The Woman Who Embroiders Nature:  A Conversation with Amanda Cobbett

The Woman Who Embroiders Nature  

A Conversation with Amanda Cobbett

By Cathy Koos

(all photographs courtesy Amanda Cobbett)

A recent stormy Sunday found me on Zoom chatting with textile artist Amanda Cobbett.  Amanda lives in the small rural community of Peaslake in Surrey, England.

After studying graphic textile design at Chelsea University of Arts, London, Amanda spent a dozen years designing and hand rendering botanical artwork for a prominent London textile company.  Her designs were then turned into tablecloths, napkins, household, and fashion textiles.

Amanda grew up in a maker family, with her seamstress mother and grandmother, as well as her draftsman father and engineer grandfather.  From the former she learned sewing at the tender age of 4, and from the latter, she learned to understand and create three-dimensional objects.

After 12 years in the textile design world, Amanda took some needed time off to raise her children.  The family relocated to the village of Peaslake in rural Surrey.  The children attended a private school and salaried the teachers completely by fundraising.  Gifted a used Bernina sewing machine, Amanda again drew on her textile designer background creating textiles for fundraising.

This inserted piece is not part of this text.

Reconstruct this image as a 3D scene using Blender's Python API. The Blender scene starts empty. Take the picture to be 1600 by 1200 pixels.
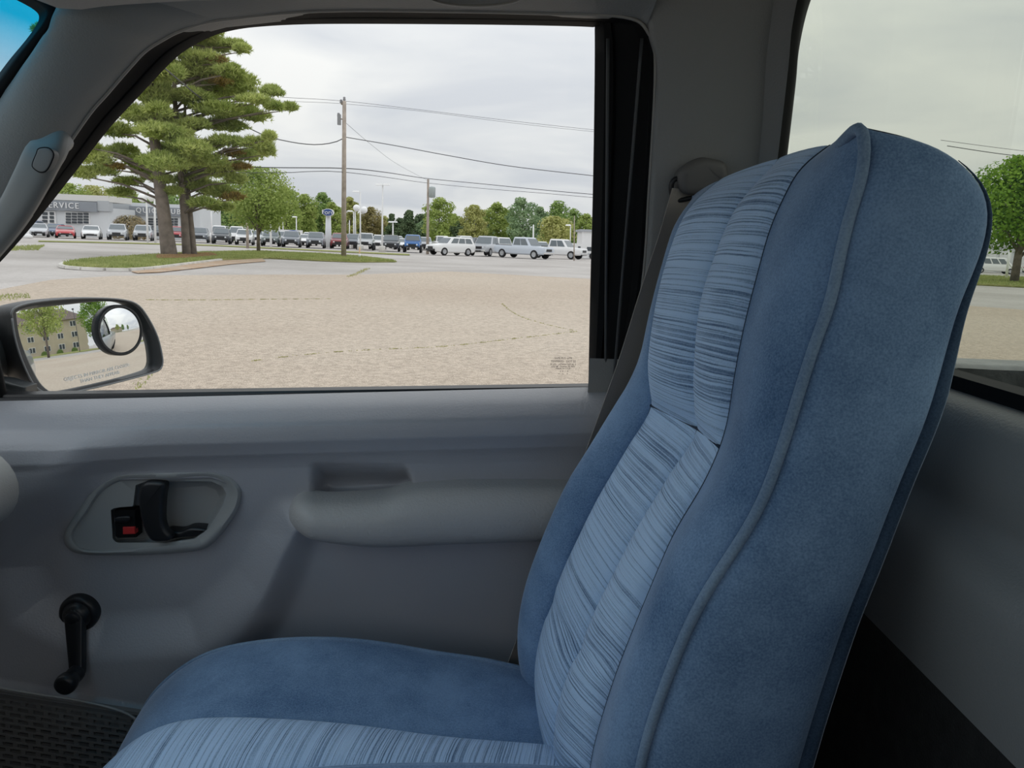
import bpy, bmesh, math, random
import numpy as np
from mathutils import Vector, Matrix

random.seed(7); RNG = np.random.default_rng(7)
S = bpy.context.scene
COL = S.collection

# ------------------------------------------------------------------ camera
F = 1180.0; CZ = 1.40                       # focal length in px of a 1600x1200 frame, lens height
yaw = math.radians(1.5); roll = math.radians(2.35); pitch = math.atan(220 / 1180.0)
cf = np.array([math.sin(yaw)*math.cos(pitch), math.cos(yaw)*math.cos(pitch), -math.sin(pitch)])
r0 = np.array([math.cos(yaw), -math.sin(yaw), 0.0]); u0 = np.cross(r0, cf)
cr = r0*math.cos(roll) + u0*math.sin(roll); cu = u0*math.cos(roll) - r0*math.sin(roll)
CP = np.array([0.0, 0.0, CZ])
cam = bpy.data.cameras.new('camera'); co = bpy.data.objects.new('camera', cam); COL.objects.link(co)
cam.sensor_width = 36; cam.lens = F/1600*36; cam.clip_start = 0.02; cam.clip_end = 2000
co.matrix_world = Matrix(((cr[0], cu[0], -cf[0], 0), (cr[1], cu[1], -cf[1], 0), (cr[2], cu[2], -cf[2], CZ), (0, 0, 0, 1)))
S.camera = co

# ------------------------------------------------------------------ overcast sky
W = bpy.data.worlds.new('overcast_sky'); S.world = W; W.use_nodes = True
nt = W.node_tree; N = nt.nodes; N.clear()
def nn(t, **k):
    n = N.new(t)
    for a, b in k.items(): setattr(n, a, b)
    return n
out = nn('ShaderNodeOutputWorld'); bg = nn('ShaderNodeBackground'); tc = nn('ShaderNodeTexCoord')
sep = nn('ShaderNodeSeparateXYZ'); nt.links.new(tc.outputs['Generated'], sep.inputs[0])
zc = nn('ShaderNodeMath', operation='MAXIMUM'); nt.links.new(sep.outputs[2], zc.inputs[0]); zc.inputs[1].default_value = 0.0
den = nn('ShaderNodeMath', operation='ADD'); nt.links.new(zc.outputs[0], den.inputs[0]); den.inputs[1].default_value = 0.16
vd = nn('ShaderNodeVectorMath', operation='DIVIDE'); cmb = nn('ShaderNodeCombineXYZ')
for i in range(3): nt.links.new(den.outputs[0], cmb.inputs[i])
nt.links.new(tc.outputs['Generated'], vd.inputs[0]); nt.links.new(cmb.outputs[0], vd.inputs[1])
nz = nn('ShaderNodeTexNoise'); nz.inputs['Scale'].default_value = .95; nz.inputs['Detail'].default_value = 6; nz.inputs['Roughness'].default_value = .52
nz.inputs['Distortion'].default_value = .5
nt.links.new(vd.outputs[0], nz.inputs['Vector'])
ramp = nn('ShaderNodeValToRGB'); e = ramp.color_ramp.elements
e[0].position = .36; e[0].color = (.76, .785, .845, 1); e[1].position = .64; e[1].color = (1.04, 1.035, 1.03, 1)
nt.links.new(nz.outputs['Fac'], ramp.inputs[0])
el = nn('ShaderNodeMath', operation='MULTIPLY_ADD'); nt.links.new(zc.outputs[0], el.inputs[0]); el.inputs[1].default_value = .74; el.inputs[2].default_value = .66
mul = nn('ShaderNodeVectorMath', operation='SCALE'); nt.links.new(ramp.outputs[0], mul.inputs[0]); nt.links.new(el.outputs[0], mul.inputs['Scale'])
nt.links.new(mul.outputs[0], bg.inputs[0]); bg.inputs[1].default_value = 1.0
nt.links.new(bg.outputs[0], out.inputs[0])
vs = S.view_settings; vs.view_transform = 'Standard'; vs.look = 'None'; vs.gamma = 1; vs.use_curve_mapping = False
vs.exposure = 0.27

# ------------------------------------------------------------------ pixel <-> place helpers (where a measured point stands at a known distance)
def ray(x, y): return cf + cr*(x-800)/F - cu*(y-600)/F
def PY(x, y, Y):
    d = ray(x, y); return CP + d*(Y/d[1])
def PX(x, y, X):
    d = ray(x, y); return CP + d*(X/d[0])
def G(x, y, z=0.0):
    d = ray(x, y); return CP + d*((z-CZ)/d[2])
def PL(x, y, p0, n):
    d = ray(x, y); return CP + d*(np.dot(np.array(p0)-CP, n)/np.dot(d, n))
WN = np.array([0, 1, .20])
def UW(x, y, off=0.0): return PL(x, y, (0, 1.12+off, 1.18), WN)     # leaning side-window plane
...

Inspired by the natural history collections at Overbeck’s House in nearby Devon, Amanda first began creating three-dimensional birds with machine embroidery.  Peaslake is surrounded by the Surrey Hills Area of Outstanding Beauty.  Thus, surrounded by stunning woodlands and drawing on her experience as a botanical artist, Amanda considered “if I can make a bird with embroidery, I can make bark.”  And so began her journey into embroidering nature.

Daily woodland walks with her dogs provide inspiration, spying bits of lichen and moss, as well as a vast array of fungi.  Amanda collects very few pieces of downed material, mainly relying on her camera as a record.  “Just let go, and beautiful things happen!”

Some of the fungi is based around a papier mache structure and others like the bark are based on a dissolvable matrix that is embroidered with many layers and colors, building up into a dimensional life-like representation of the original forest growth.  Each item contains thousands of miles of thread.

Most of her work is commissioned, with many pieces making their way to America to private collections of various celebrities. Annually, she sends pieces to the Detroit Garden Works collection.

Currently, Amanda is working on a sizeable commission for an unnamed duke in Scotland.  This conserva

tion-minded gentleman has a large estate with numerous examples of threatened or endangered species.  When completed, some of Amanda’s work will rotate out from the Duke’s private collection to be displayed at various galleries in the UK and, possibly, the New York Botanical Garden.

When asked about workshops, Amanda told me that with all the commissions, she really has no time to teach; and the length of time needed to teach and create even a small piece of lichen or moss would require days.  Instead, we should each “follow our own creative journey.”